Sad, angry, guilty, fear, stupid, bless, tired, stress, helpless, useless, depress… so many feelings dwelling in my heart at this moment. As if a storm is hitting my heart. As if a tremor of magnitude 9 is happening in me. At this starless night, the day before I left my home to an unfamiliar place.
Sad, because I don’t get help from someone who can help but refuse to help just because he doesn’t know me.
Angry, because someone bother to find out whose fault to begin with instead of using the precious time we had to solve the problem at this critical moment.
Guilty, because of the inefficient way of me solving problems causes this to happen and people who have nothing to do with it are drag into it.
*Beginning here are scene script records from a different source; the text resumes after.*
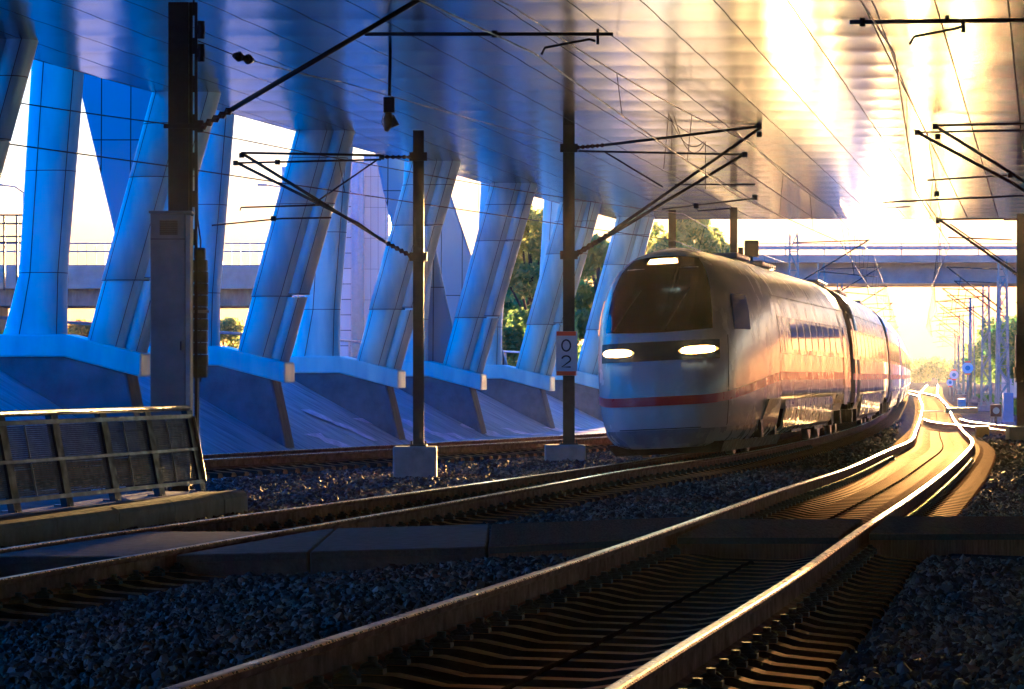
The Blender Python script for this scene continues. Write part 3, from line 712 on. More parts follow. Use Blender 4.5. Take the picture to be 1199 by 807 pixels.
m = MB(); m.tube([h0, h1], .026, 10); m.tube([at(579, 36, D1 - .25), at(579, 44, D1 - .25)], .04, 8); m.tube([at(700, 34, D1 - .25), at(700, 52, D1 - .25)], .02, 8)
m.tube([at(697, 48, D1 - .25), at(690, 46, D1 - .25), at(638, 56, D1 - .25), at(634, 64, D1 - .25)], .018, 8); reg = m.build('registration_arm', M['tube'], None)
child_shift(mroot, [body, lat_, brk, ins, arm, reg])

ca = at(176, 250, D1 - .5); cbx = at(217, 250, D1 - .5); cr = at(223, 250, D1 - .5)
croot = tag(empty('equipment_cabinet', ((ca.x + cr.x) / 2, D1 - .3, -.05)), 'tall narrow grey equipment cabinet with louvred vent at the top', 'cabinet')
m = MB(); m.box((ca.x, D1 - .5, -.05), (cbx.x, D1 - .03, ca.z)); cb1 = m.build('cabinet_body', M['cabinet'], None, bevel=.012)
m = MB(); m.box((cbx.x + .003, D1 - .49, -.05), (cr.x, D1 - .04, ca.z - .02)); cb2 = m.build('side_cover', M['cab_edge'], None, bevel=.006)
m = MB(); m.box((ca.x - .02, D1 - .52, ca.z + .002), (cr.x + .02, D1 - .03, ca.z + .035)); cb3 = m.build('cabinet_roof', M['cabinet'], None, bevel=.006)
m = MB(); v0, v1 = at(187, 258, D1 - .5), at(208, 275, D1 - .5)
for i in range(8):
    z = v1.z + (v0.z - v1.z) * i / 8; m.hexa([(v0.x, D1 - .512, z), (v1.x, D1 - .512, z), (v1.x, D1 - .5, z + .014), (v0.x, D1 - .5, z + .014), (v0.x, D1 - .512, z + .012), (v1.x, D1 - .512, z + .012), (v1.x, D1 - .5, z + .02), (v0.x, D1 - .5, z + .02)])
cb4 = m.build('vent_louvre', M['fence_dark'], None)
m = MB(); zz = at(0, 280, D1 - .5).z; m.box((ca.x + .004, D1 - .506, zz - .006), (cbx.x - .004, D1 - .498, zz + .006)); hz = at(0, 405, D1 - .5).z
m.box((cbx.x - .07, D1 - .53, hz - .06), (cbx.x - .05, D1 - .502, hz + .06)); cb5 = m.build('door_handle', M['fence_dark'], None)
child_shift(croot, [cb1, cb2, cb3, cb4, cb5])

wx0, wx1 = at(226, 0, D1 + .1).x, at(242, 0, D1 + .1).x
wroot = tag(empty('tension_weights', ((wx0 + wx1) / 2, D1 + .2, .5)), 'stack of dark cast iron tensioning weights hanging beside the cabinet', 'weights')
ob = []; zt, zb_ = at(0, 290, D1 + .1).z, at(0, 443, D1 + .1).z; hgt = (zt - zb_) / 11
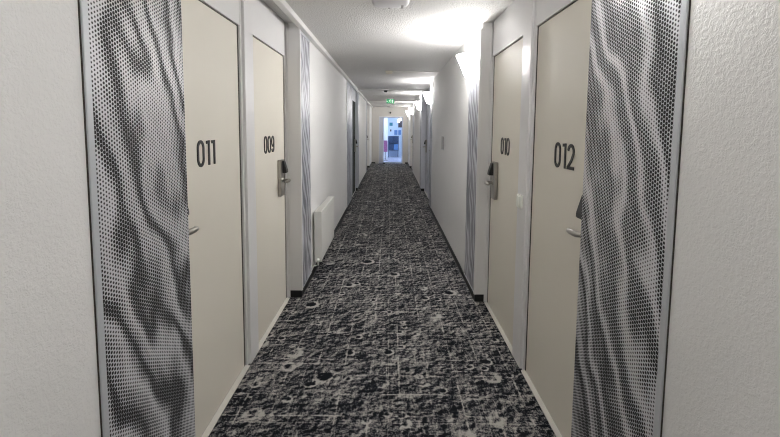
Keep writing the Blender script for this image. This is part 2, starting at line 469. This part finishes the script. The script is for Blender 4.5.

Fear, because accident may happen tomorrow even though I’ll try my best to avoid it.
Stupid, because I believe what I did will cause less trouble.
Bless, because there’re still people who will help me to the end and people who tried to cheer me up.
Tired, because I tried so hard to stay calm and confident. So I don’t make others panic.
Helpless, because I know so little about it.
Useless, because I can’t even explain the situation and the details to them due to lack of knowledge.
Depress, because it ended like this.
Got to deal with this for another 12 hours or more. It's like holding a time bomb, it either explode in the end or it'll be defuse by me. Hope it can end sooner.